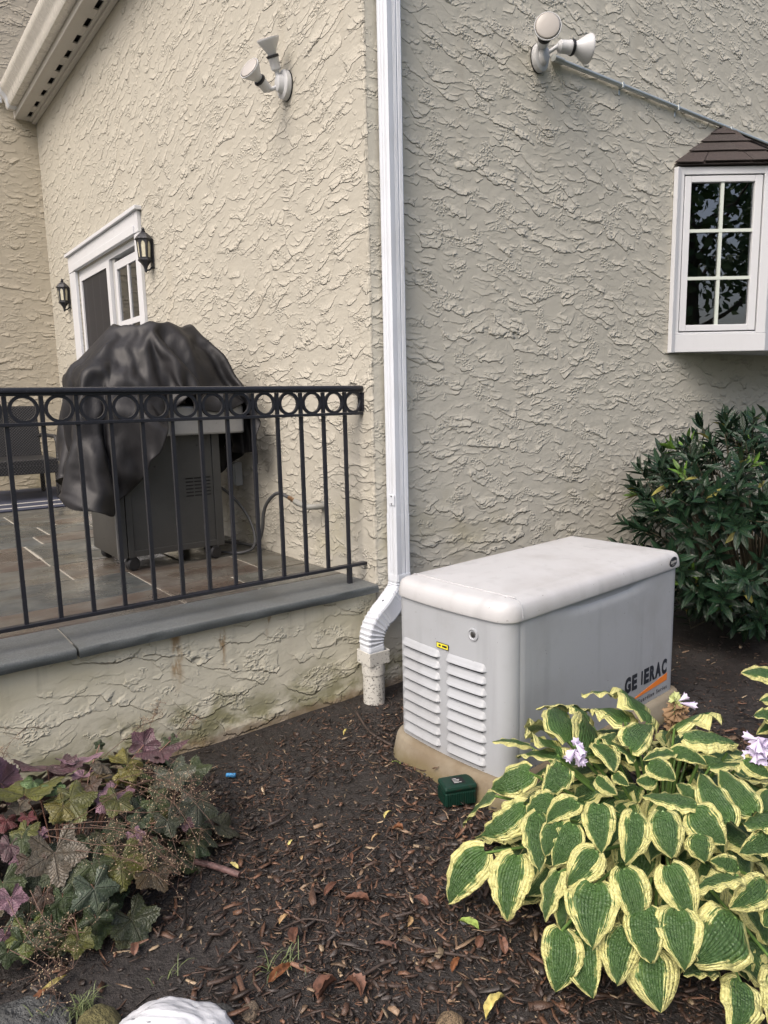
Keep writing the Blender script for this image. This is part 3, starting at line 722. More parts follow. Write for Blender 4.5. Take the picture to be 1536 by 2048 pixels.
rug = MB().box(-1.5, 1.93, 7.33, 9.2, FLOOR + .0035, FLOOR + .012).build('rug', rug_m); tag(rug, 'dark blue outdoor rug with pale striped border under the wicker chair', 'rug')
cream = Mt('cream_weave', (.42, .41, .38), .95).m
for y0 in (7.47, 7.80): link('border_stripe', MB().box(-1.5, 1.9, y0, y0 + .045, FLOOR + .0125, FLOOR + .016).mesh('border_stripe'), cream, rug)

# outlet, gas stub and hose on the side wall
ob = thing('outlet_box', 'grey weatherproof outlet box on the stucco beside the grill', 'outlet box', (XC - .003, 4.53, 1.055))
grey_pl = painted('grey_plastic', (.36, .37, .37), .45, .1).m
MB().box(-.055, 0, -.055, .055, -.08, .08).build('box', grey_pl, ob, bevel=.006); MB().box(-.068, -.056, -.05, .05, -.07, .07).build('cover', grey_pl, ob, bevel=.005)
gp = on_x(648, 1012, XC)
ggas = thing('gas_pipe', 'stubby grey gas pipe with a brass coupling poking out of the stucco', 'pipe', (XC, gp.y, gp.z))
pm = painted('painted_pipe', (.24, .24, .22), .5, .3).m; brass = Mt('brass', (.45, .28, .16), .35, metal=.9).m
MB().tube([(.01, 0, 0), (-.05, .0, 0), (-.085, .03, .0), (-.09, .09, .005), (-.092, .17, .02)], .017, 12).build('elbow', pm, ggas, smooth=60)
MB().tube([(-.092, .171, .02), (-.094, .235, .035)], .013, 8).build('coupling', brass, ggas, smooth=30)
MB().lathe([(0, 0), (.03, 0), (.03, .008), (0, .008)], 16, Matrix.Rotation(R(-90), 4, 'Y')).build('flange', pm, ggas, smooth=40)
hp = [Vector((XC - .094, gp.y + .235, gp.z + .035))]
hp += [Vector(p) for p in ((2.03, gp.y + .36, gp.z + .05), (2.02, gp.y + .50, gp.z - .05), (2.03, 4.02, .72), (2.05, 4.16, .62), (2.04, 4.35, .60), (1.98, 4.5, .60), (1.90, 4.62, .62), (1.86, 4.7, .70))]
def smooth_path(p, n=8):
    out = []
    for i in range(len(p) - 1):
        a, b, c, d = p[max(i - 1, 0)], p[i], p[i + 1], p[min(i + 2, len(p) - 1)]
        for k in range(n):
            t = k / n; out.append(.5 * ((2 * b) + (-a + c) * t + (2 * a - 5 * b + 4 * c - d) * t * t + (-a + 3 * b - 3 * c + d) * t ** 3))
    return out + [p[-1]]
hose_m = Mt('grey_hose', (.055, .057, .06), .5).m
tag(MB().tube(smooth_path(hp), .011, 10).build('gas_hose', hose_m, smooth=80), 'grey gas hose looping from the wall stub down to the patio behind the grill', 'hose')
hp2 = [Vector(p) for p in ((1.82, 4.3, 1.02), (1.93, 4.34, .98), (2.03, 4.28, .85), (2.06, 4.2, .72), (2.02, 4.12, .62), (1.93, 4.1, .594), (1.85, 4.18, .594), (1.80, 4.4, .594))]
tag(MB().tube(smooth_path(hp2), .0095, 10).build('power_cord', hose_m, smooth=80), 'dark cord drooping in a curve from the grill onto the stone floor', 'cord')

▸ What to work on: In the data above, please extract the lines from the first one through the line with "FLOOR + .016).mesh('border_stripe'), cream, rug)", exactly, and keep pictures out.

▸ Response:
Keep writing the Blender script for this image. This is part 3, starting at line 722. More parts follow. Write for Blender 4.5. Take the picture to be 1536 by 2048 pixels.
rug = MB().box(-1.5, 1.93, 7.33, 9.2, FLOOR + .0035, FLOOR + .012).build('rug', rug_m); tag(rug, 'dark blue outdoor rug with pale striped border under the wicker chair', 'rug')
cream = Mt('cream_weave', (.42, .41, .38), .95).m
for y0 in (7.47, 7.80): link('border_stripe', MB().box(-1.5, 1.9, y0, y0 + .045, FLOOR + .0125, FLOOR + .016).mesh('border_stripe'), cream, rug)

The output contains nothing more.